On all street corners the Dominican flag is flying, and a marvelous unwanted animation has possession of the people. Bands are playing; horns are being blown; halls are being festooned with flowers. Santiago begins to look a gay resort. Toledo in Spain has no cinema, but Santiago has two, with biseminal releases from New York and a fitting fade away for "Blood and Sin." Santiago has its shady and pleasant drinking saloons and "Eden" with its annex.

The male guests at night, wearing evening dress, or at least black coats and white ties, all look very dapper. The grown women look stupendous. Imagine them in strawberry pink, three times as stout as a stout woman, and with loose girdles about imaginary waists. But the young women, on the contrary, are slight, dainty, with latticed sleeves and jeweled bird combs in their hair.

They will dance till they drop, no matter what the heat. It is oppressive enough at eight, but the ball lasts till four in the morning, beginning very quietly with waltzes and ending with sex dances. At midnight the town orchestra gives way to a Cuban band which beats a tom-tom for hours. In comes the drum like a storm and then subsides, or it mounts upon the music like some big-cheeked black man getting upon an elephant in front of an army, while on each side of him are pagan heralds blowing dissonances on horns.

Next day after this orgy the faces of the women are a wreck, which no powder or cosmetic will disguise. Yet one of them told me that she belonged to a party club of thirty families where they took it in turn to invite all the others. "At my house I have a hundred and fifty guests, all day, all night," said she to me.

The fiesta, as in other Spanish countries, is a sort of national institution.

4

I was not fortunate enough to be present at a fête on the French part of the island—the Republic of Haiti—but I obtained the impression that the Haitians are much wilder than the Dominicans. The Negroes do not readily identify their needs, they are more ebullient, more pious, and I should say more haunted by a prehistoric past than are the Spaniards.

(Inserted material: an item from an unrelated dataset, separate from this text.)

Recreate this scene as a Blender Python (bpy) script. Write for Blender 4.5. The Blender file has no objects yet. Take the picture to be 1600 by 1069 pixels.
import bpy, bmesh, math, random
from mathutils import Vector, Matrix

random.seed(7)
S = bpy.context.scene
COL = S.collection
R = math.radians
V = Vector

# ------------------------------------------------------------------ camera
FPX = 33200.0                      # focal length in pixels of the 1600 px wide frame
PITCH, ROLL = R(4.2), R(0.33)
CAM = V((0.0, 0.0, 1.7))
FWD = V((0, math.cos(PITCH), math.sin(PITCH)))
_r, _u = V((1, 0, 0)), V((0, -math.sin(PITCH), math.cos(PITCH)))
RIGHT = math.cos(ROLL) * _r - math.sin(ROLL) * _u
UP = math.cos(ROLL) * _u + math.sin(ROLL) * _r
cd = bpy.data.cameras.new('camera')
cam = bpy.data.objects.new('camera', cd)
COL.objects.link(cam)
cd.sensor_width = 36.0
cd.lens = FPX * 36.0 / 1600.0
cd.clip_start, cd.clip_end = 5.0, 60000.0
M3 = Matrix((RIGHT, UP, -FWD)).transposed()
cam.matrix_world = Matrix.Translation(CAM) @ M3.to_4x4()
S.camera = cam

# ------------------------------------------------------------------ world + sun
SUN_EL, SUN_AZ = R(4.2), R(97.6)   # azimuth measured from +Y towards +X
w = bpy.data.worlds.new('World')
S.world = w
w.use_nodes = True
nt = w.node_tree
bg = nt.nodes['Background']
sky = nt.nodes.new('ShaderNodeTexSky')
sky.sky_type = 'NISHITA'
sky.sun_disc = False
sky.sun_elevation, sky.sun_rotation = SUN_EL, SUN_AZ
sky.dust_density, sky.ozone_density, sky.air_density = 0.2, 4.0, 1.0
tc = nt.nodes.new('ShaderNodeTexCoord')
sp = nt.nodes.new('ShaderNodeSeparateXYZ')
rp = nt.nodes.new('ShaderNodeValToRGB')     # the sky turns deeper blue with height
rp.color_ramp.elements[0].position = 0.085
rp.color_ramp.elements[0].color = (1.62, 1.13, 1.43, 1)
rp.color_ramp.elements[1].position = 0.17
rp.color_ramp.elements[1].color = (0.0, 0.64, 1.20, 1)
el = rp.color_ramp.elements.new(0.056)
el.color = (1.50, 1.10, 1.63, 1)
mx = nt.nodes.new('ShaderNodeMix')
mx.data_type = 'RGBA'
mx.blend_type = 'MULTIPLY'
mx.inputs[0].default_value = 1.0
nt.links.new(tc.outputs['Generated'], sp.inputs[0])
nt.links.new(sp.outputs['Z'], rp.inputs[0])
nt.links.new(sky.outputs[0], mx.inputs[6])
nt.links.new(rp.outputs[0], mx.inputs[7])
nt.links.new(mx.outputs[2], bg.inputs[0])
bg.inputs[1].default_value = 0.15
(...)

Nothing is more serene, more utterly sweet, than Mass as sung in the great Cathedral at Port au Prince. But the scene outside the Cathedral for a square mile is primitive in the extreme. It is like the low suburbs of Nizhni Novgorod in Fair time, massed together and increased.

Port au Prince is built widely on a sun-bathed strand, and looks more like a capital city than Santo Domingo. A few khaki-clad Americans meet the eye, but the black population is too striking for one to consider Americans long. It seems as if the peasantry swarms into the city every day to market their produce. And what a peasantry! It would be impossible to match them. They seem to have all the salient characteristics of the southern French and of the Africans also. Their old-world, alert, shrewd, rough-hewn faces, their wit and mirth, their clamorous noisy French patois, their gay cottons and classical faces, the frankly exposed bare breasts of the women, all these tell of a people of force.

Unfortunately, owing to the calling of "dry" American ships, there is a good deal of vice. Champagne is brought to the quay, and the thirsty, indiscriminate passengers and crew knock the tops off the bottles and pour it down their throats like lemonade. The concomitants of drunkenness are all at hand. Possibly in no port in the world will a man, will any man, receive such attentions from women, be he even a somber-visaged missionary. The black girls swarm about you and fight for you.